Problem to work on:
Repeat everything in the material exactly.

[start Material provided]

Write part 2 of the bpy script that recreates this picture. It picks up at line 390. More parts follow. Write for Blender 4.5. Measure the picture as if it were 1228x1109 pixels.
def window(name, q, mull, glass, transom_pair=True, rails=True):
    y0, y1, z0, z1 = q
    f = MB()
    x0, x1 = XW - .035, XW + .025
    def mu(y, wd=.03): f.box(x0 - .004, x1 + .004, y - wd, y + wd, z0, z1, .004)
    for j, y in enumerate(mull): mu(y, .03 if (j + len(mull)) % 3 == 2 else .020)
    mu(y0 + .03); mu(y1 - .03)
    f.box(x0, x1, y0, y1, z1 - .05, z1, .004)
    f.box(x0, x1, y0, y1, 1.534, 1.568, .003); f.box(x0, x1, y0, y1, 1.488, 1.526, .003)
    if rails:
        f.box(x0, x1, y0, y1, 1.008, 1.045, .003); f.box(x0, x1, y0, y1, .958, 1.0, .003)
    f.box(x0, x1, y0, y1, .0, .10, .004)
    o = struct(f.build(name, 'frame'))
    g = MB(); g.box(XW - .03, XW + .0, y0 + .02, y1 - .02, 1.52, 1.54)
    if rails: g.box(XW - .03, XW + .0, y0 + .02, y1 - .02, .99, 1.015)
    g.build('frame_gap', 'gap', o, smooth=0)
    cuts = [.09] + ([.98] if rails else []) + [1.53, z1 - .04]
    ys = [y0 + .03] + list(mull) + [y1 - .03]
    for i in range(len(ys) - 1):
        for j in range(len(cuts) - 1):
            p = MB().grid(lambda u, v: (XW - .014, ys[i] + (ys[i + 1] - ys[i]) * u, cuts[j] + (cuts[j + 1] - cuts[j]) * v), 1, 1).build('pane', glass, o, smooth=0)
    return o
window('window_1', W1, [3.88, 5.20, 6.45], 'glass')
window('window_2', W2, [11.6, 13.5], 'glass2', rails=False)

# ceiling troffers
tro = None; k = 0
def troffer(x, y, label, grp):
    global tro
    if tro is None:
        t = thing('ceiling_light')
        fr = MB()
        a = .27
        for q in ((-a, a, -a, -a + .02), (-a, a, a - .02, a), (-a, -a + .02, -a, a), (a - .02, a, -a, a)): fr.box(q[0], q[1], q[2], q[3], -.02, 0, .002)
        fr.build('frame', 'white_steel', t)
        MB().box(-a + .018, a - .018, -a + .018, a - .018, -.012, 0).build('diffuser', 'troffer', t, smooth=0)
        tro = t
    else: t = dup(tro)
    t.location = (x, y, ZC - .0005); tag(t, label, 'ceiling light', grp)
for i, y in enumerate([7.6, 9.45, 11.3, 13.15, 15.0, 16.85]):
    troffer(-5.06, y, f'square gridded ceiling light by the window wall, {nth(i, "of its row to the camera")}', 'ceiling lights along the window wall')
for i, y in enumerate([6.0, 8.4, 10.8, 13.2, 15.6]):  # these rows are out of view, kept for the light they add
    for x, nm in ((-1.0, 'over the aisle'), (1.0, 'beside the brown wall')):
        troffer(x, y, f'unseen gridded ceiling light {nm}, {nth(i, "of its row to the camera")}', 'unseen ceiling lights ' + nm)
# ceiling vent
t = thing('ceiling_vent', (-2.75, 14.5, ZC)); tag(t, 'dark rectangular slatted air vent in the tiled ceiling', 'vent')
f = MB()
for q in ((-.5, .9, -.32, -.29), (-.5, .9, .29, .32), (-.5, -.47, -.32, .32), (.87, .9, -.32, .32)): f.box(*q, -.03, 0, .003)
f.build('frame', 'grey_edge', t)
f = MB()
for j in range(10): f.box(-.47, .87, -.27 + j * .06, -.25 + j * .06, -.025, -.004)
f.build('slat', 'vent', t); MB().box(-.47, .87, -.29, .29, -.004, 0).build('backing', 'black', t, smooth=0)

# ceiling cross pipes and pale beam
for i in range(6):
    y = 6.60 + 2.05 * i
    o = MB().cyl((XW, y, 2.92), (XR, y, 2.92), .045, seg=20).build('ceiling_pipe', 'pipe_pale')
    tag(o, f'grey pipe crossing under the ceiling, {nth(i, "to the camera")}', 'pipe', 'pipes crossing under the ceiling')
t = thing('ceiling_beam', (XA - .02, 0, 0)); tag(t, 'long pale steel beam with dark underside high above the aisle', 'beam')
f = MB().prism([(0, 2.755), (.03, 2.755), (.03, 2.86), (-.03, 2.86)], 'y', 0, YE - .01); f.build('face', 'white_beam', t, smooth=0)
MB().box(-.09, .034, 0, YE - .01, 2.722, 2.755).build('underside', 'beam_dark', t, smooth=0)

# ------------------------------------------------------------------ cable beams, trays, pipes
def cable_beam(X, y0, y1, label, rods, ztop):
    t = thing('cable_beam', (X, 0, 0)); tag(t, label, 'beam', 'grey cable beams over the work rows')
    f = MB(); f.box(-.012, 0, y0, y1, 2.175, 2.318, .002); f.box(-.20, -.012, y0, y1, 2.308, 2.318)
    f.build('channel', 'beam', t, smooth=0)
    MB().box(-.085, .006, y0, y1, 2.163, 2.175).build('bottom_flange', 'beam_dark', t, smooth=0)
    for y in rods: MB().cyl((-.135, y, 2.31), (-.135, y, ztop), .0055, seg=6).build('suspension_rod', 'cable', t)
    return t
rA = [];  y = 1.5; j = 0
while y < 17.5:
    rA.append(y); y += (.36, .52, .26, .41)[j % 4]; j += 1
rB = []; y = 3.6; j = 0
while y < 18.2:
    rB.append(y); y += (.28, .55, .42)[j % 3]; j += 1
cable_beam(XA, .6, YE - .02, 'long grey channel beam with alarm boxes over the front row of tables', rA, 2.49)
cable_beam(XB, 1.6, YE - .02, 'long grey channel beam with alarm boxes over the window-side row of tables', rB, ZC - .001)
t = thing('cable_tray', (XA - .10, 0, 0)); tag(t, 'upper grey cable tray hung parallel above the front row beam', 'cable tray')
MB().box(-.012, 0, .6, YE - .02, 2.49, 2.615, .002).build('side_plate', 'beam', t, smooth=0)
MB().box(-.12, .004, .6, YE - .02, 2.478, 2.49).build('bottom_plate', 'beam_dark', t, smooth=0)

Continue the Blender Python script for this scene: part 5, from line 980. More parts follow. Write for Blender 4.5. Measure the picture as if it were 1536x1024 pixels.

[end Material provided]

Final answer:
Write part 2 of the bpy script that recreates this picture. It picks up at line 390. More parts follow. Write for Blender 4.5. Measure the picture as if it were 1228x1109 pixels.
def window(name, q, mull, glass, transom_pair=True, rails=True):
    y0, y1, z0, z1 = q
    f = MB()
    x0, x1 = XW - .035, XW + .025
    def mu(y, wd=.03): f.box(x0 - .004, x1 + .004, y - wd, y + wd, z0, z1, .004)
    for j, y in enumerate(mull): mu(y, .03 if (j + len(mull)) % 3 == 2 else .020)
    mu(y0 + .03); mu(y1 - .03)
    f.box(x0, x1, y0, y1, z1 - .05, z1, .004)
    f.box(x0, x1, y0, y1, 1.534, 1.568, .003); f.box(x0, x1, y0, y1, 1.488, 1.526, .003)
    if rails:
        f.box(x0, x1, y0, y1, 1.008, 1.045, .003); f.box(x0, x1, y0, y1, .958, 1.0, .003)
    f.box(x0, x1, y0, y1, .0, .10, .004)
    o = struct(f.build(name, 'frame'))
    g = MB(); g.box(XW - .03, XW + .0, y0 + .02, y1 - .02, 1.52, 1.54)
    if rails: g.box(XW - .03, XW + .0, y0 + .02, y1 - .02, .99, 1.015)
    g.build('frame_gap', 'gap', o, smooth=0)
    cuts = [.09] + ([.98] if rails else []) + [1.53, z1 - .04]
    ys = [y0 + .03] + list(mull) + [y1 - .03]
    for i in range(len(ys) - 1):
        for j in range(len(cuts) - 1):
            p = MB().grid(lambda u, v: (XW - .014, ys[i] + (ys[i + 1] - ys[i]) * u, cuts[j] + (cuts[j + 1] - cuts[j]) * v), 1, 1).build('pane', glass, o, smooth=0)
    return o
window('window_1', W1, [3.88, 5.20, 6.45], 'glass')
window('window_2', W2, [11.6, 13.5], 'glass2', rails=False)

# ceiling troffers
tro = None; k = 0
def troffer(x, y, label, grp):
    global tro
    if tro is None:
        t = thing('ceiling_light')
        fr = MB()
        a = .27
        for q in ((-a, a, -a, -a + .02), (-a, a, a - .02, a), (-a, -a + .02, -a, a), (a - .02, a, -a, a)): fr.box(q[0], q[1], q[2], q[3], -.02, 0, .002)
        fr.build('frame', 'white_steel', t)
        MB().box(-a + .018, a - .018, -a + .018, a - .018, -.012, 0).build('diffuser', 'troffer', t, smooth=0)
        tro = t
    else: t = dup(tro)
    t.location = (x, y, ZC - .0005); tag(t, label, 'ceiling light', grp)
for i, y in enumerate([7.6, 9.45, 11.3, 13.15, 15.0, 16.85]):
    troffer(-5.06, y, f'square gridded ceiling light by the window wall, {nth(i, "of its row to the camera")}', 'ceiling lights along the window wall')
for i, y in enumerate([6.0, 8.4, 10.8, 13.2, 15.6]):  # these rows are out of view, kept for the light they add
    for x, nm in ((-1.0, 'over the aisle'), (1.0, 'beside the brown wall')):
        troffer(x, y, f'unseen gridded ceiling light {nm}, {nth(i, "of its row to the camera")}', 'unseen ceiling lights ' + nm)
# ceiling vent
t = thing('ceiling_vent', (-2.75, 14.5, ZC)); tag(t, 'dark rectangular slatted air vent in the tiled ceiling', 'vent')
f = MB()
for q in ((-.5, .9, -.32, -.29), (-.5, .9, .29, .32), (-.5, -.47, -.32, .32), (.87, .9, -.32, .32)): f.box(*q, -.03, 0, .003)
f.build('frame', 'grey_edge', t)
f = MB()
for j in range(10): f.box(-.47, .87, -.27 + j * .06, -.25 + j * .06, -.025, -.004)
f.build('slat', 'vent', t); MB().box(-.47, .87, -.29, .29, -.004, 0).build('backing', 'black', t, smooth=0)

# ceiling cross pipes and pale beam
for i in range(6):
    y = 6.60 + 2.05 * i
    o = MB().cyl((XW, y, 2.92), (XR, y, 2.92), .045, seg=20).build('ceiling_pipe', 'pipe_pale')
    tag(o, f'grey pipe crossing under the ceiling, {nth(i, "to the camera")}', 'pipe', 'pipes crossing under the ceiling')
t = thing('ceiling_beam', (XA - .02, 0, 0)); tag(t, 'long pale steel beam with dark underside high above the aisle', 'beam')
f = MB().prism([(0, 2.755), (.03, 2.755), (.03, 2.86), (-.03, 2.86)], 'y', 0, YE - .01); f.build('face', 'white_beam', t, smooth=0)
MB().box(-.09, .034, 0, YE - .01, 2.722, 2.755).build('underside', 'beam_dark', t, smooth=0)

# ------------------------------------------------------------------ cable beams, trays, pipes
def cable_beam(X, y0, y1, label, rods, ztop):
    t = thing('cable_beam', (X, 0, 0)); tag(t, label, 'beam', 'grey cable beams over the work rows')
    f = MB(); f.box(-.012, 0, y0, y1, 2.175, 2.318, .002); f.box(-.20, -.012, y0, y1, 2.308, 2.318)
    f.build('channel', 'beam', t, smooth=0)
    MB().box(-.085, .006, y0, y1, 2.163, 2.175).build('bottom_flange', 'beam_dark', t, smooth=0)
    for y in rods: MB().cyl((-.135, y, 2.31), (-.135, y, ztop), .0055, seg=6).build('suspension_rod', 'cable', t)
    return t
rA = [];  y = 1.5; j = 0
while y < 17.5:
    rA.append(y); y += (.36, .52, .26, .41)[j % 4]; j += 1
rB = []; y = 3.6; j = 0
while y < 18.2:
    rB.append(y); y += (.28, .55, .42)[j % 3]; j += 1
cable_beam(XA, .6, YE - .02, 'long grey channel beam with alarm boxes over the front row of tables', rA, 2.49)
cable_beam(XB, 1.6, YE - .02, 'long grey channel beam with alarm boxes over the window-side row of tables', rB, ZC - .001)
t = thing('cable_tray', (XA - .10, 0, 0)); tag(t, 'upper grey cable tray hung parallel above the front row beam', 'cable tray')
MB().box(-.012, 0, .6, YE - .02, 2.49, 2.615, .002).build('side_plate', 'beam', t, smooth=0)
MB().box(-.12, .004, .6, YE - .02, 2.478, 2.49).build('bottom_plate', 'beam_dark', t, smooth=0)

Continue the Blender Python script for this scene: part 5, from line 980. More parts follow. Write for Blender 4.5. Measure the picture as if it were 1536x1024 pixels.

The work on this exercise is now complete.